## BEGIN Recorded data
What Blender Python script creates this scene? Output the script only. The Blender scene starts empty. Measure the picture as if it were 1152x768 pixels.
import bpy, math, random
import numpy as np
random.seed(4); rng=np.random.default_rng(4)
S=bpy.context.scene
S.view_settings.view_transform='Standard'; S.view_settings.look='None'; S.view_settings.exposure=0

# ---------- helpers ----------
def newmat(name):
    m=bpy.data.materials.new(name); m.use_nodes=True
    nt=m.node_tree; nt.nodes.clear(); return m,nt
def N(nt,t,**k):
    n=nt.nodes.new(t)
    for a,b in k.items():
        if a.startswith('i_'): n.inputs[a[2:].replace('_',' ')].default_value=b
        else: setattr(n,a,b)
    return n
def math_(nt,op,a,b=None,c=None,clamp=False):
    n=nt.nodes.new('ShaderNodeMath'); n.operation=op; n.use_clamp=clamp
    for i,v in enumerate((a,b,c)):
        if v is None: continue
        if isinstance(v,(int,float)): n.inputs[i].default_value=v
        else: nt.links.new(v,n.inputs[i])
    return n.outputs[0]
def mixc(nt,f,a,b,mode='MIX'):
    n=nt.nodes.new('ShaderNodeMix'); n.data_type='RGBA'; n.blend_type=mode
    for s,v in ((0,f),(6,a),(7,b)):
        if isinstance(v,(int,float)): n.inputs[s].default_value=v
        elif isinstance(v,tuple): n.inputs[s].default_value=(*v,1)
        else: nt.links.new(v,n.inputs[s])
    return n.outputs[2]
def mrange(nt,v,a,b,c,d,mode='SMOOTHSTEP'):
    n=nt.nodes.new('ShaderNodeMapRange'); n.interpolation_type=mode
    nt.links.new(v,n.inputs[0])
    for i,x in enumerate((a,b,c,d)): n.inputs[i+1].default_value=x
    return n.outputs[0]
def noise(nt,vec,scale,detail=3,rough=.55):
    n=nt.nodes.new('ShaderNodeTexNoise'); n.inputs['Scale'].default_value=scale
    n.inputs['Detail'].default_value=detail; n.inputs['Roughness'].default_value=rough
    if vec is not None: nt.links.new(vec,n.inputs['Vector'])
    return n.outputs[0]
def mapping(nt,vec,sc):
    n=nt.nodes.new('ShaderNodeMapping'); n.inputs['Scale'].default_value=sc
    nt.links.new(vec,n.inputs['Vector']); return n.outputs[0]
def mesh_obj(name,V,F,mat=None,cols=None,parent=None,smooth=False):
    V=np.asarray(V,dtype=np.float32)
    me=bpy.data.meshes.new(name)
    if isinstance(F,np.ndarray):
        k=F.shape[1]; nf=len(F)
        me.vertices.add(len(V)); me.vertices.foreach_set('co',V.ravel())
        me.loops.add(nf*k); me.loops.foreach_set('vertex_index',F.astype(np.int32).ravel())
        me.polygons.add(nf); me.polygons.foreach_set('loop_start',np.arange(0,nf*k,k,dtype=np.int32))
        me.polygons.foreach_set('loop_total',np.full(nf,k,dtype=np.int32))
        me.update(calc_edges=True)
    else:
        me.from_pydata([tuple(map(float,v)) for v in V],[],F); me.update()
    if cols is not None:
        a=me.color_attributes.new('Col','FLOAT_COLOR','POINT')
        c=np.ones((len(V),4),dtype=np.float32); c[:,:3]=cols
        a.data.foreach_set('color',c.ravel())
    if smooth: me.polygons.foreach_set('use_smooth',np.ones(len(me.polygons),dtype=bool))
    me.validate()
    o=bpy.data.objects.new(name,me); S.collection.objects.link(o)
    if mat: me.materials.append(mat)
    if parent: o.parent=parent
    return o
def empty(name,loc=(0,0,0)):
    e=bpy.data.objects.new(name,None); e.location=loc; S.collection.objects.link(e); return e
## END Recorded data
— What this task involves —
From the first line to the last, retype the data exactly.

— Reply —
What Blender Python script creates this scene? Output the script only. The Blender scene starts empty. Measure the picture as if it were 1152x768 pixels.
import bpy, math, random
import numpy as np
random.seed(4); rng=np.random.default_rng(4)
S=bpy.context.scene
S.view_settings.view_transform='Standard'; S.view_settings.look='None'; S.view_settings.exposure=0

# ---------- helpers ----------
def newmat(name):
    m=bpy.data.materials.new(name); m.use_nodes=True
    nt=m.node_tree; nt.nodes.clear(); return m,nt
def N(nt,t,**k):
    n=nt.nodes.new(t)
    for a,b in k.items():
        if a.startswith('i_'): n.inputs[a[2:].replace('_',' ')].default_value=b
        else: setattr(n,a,b)
    return n
def math_(nt,op,a,b=None,c=None,clamp=False):
    n=nt.nodes.new('ShaderNodeMath'); n.operation=op; n.use_clamp=clamp
    for i,v in enumerate((a,b,c)):
        if v is None: continue
        if isinstance(v,(int,float)): n.inputs[i].default_value=v
        else: nt.links.new(v,n.inputs[i])
    return n.outputs[0]
def mixc(nt,f,a,b,mode='MIX'):
    n=nt.nodes.new('ShaderNodeMix'); n.data_type='RGBA'; n.blend_type=mode
    for s,v in ((0,f),(6,a),(7,b)):
        if isinstance(v,(int,float)): n.inputs[s].default_value=v
        elif isinstance(v,tuple): n.inputs[s].default_value=(*v,1)
        else: nt.links.new(v,n.inputs[s])
    return n.outputs[2]
def mrange(nt,v,a,b,c,d,mode='SMOOTHSTEP'):
    n=nt.nodes.new('ShaderNodeMapRange'); n.interpolation_type=mode
    nt.links.new(v,n.inputs[0])
    for i,x in enumerate((a,b,c,d)): n.inputs[i+1].default_value=x
    return n.outputs[0]
def noise(nt,vec,scale,detail=3,rough=.55):
    n=nt.nodes.new('ShaderNodeTexNoise'); n.inputs['Scale'].default_value=scale
    n.inputs['Detail'].default_value=detail; n.inputs['Roughness'].default_value=rough
    if vec is not None: nt.links.new(vec,n.inputs['Vector'])
    return n.outputs[0]
def mapping(nt,vec,sc):
    n=nt.nodes.new('ShaderNodeMapping'); n.inputs['Scale'].default_value=sc
    nt.links.new(vec,n.inputs['Vector']); return n.outputs[0]
def mesh_obj(name,V,F,mat=None,cols=None,parent=None,smooth=False):
    V=np.asarray(V,dtype=np.float32)
    me=bpy.data.meshes.new(name)
    if isinstance(F,np.ndarray):
        k=F.shape[1]; nf=len(F)
        me.vertices.add(len(V)); me.vertices.foreach_set('co',V.ravel())
        me.loops.add(nf*k); me.loops.foreach_set('vertex_index',F.astype(np.int32).ravel())
        me.polygons.add(nf); me.polygons.foreach_set('loop_start',np.arange(0,nf*k,k,dtype=np.int32))
        me.polygons.foreach_set('loop_total',np.full(nf,k,dtype=np.int32))
        me.update(calc_edges=True)
    else:
        me.from_pydata([tuple(map(float,v)) for v in V],[],F); me.update()
    if cols is not None:
        a=me.color_attributes.new('Col','FLOAT_COLOR','POINT')
        c=np.ones((len(V),4),dtype=np.float32); c[:,:3]=cols
        a.data.foreach_set('color',c.ravel())
    if smooth: me.polygons.foreach_set('use_smooth',np.ones(len(me.polygons),dtype=bool))
    me.validate()
    o=bpy.data.objects.new(name,me); S.collection.objects.link(o)
    if mat: me.materials.append(mat)
    if parent: o.parent=parent
    return o
def empty(name,loc=(0,0,0)):
    e=bpy.data.objects.new(name,None); e.location=loc; S.collection.objects.link(e); return e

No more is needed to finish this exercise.